The ratio between the glass and the clay determine the surface characteristic. The ratio between the flux and the clay determine melting temperature of the batch.

Glass is actually a liquid.."without an ordered structure" <- definition as described in Physics... and even as window panes, it is a very slow flowing liquid.

 

Marcia

 

 

Marcia I learned something new a couple of weeks ago, I went to a lecture on glass as part of the Kansas State University open house, the professor giving it said glass is technically a liquid but it never flows. He said it was an old wives tail that old window panes got thicker at the bottom, the process of making glass in the past would leave one side thicker than the others and they would install that side at the bottom for more strength.
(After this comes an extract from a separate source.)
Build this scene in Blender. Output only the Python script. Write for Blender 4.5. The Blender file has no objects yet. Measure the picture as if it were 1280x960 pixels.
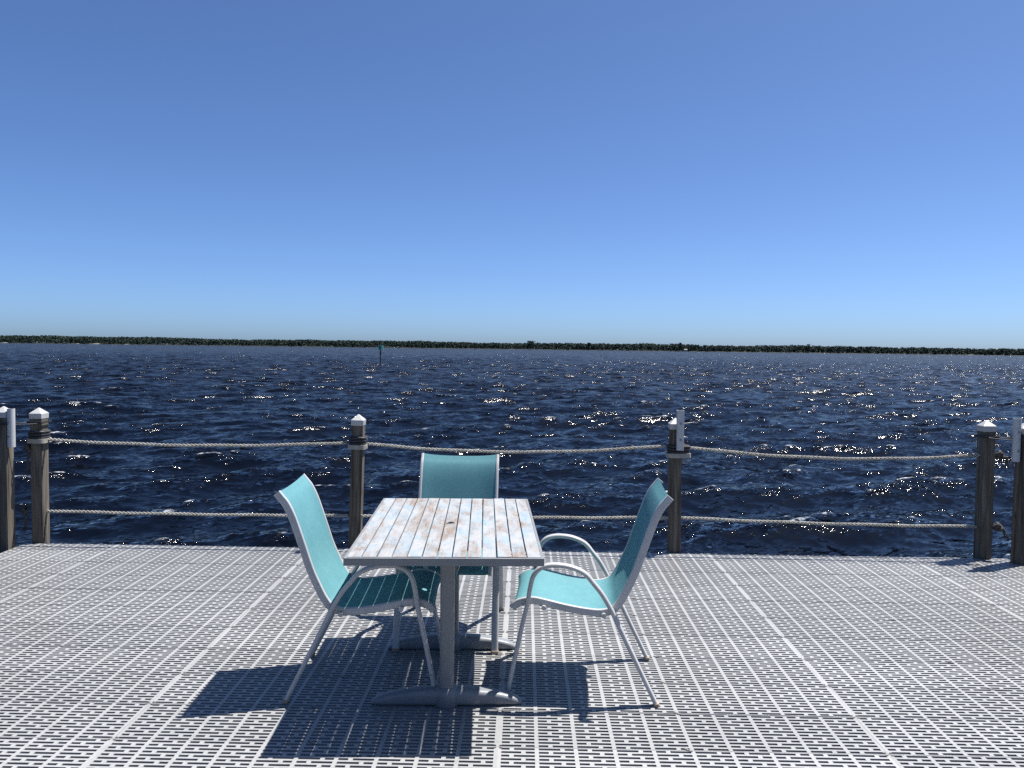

He said he believed the old wives tale until he started studying glass, he does the glass blowing for the university from extremely fine tube to huge Frankenstein glass assemblages. Denice

 

 

This is correct.

Glass exists in a state called a "Super Cooled Liquid" meaning that it is still in liquid form, but does not flow at room temperature. For glass to flow in the idea of the old wives tale, they would need either substantial heat or geologic time.

 

As to the previous question and to clarify Marcia, Glaze is glass, they are one in the same. The major differences is that A) Raw glaze is in the material state having never been melted and is generally composed of Flux (feldspar and Carbonate) Flint (silica) and Clay. The glass that she is referring to is not true unless the formula contains a frit, which is a glaze that has been fully melted and ground into a powder. B ) We add Alumina for stiffness which most traditional glasses excludes because they want to have their molten glass to have a lower viscosity (Flow more) where as if our glazes flowed in the molten state, they would run right off the piece.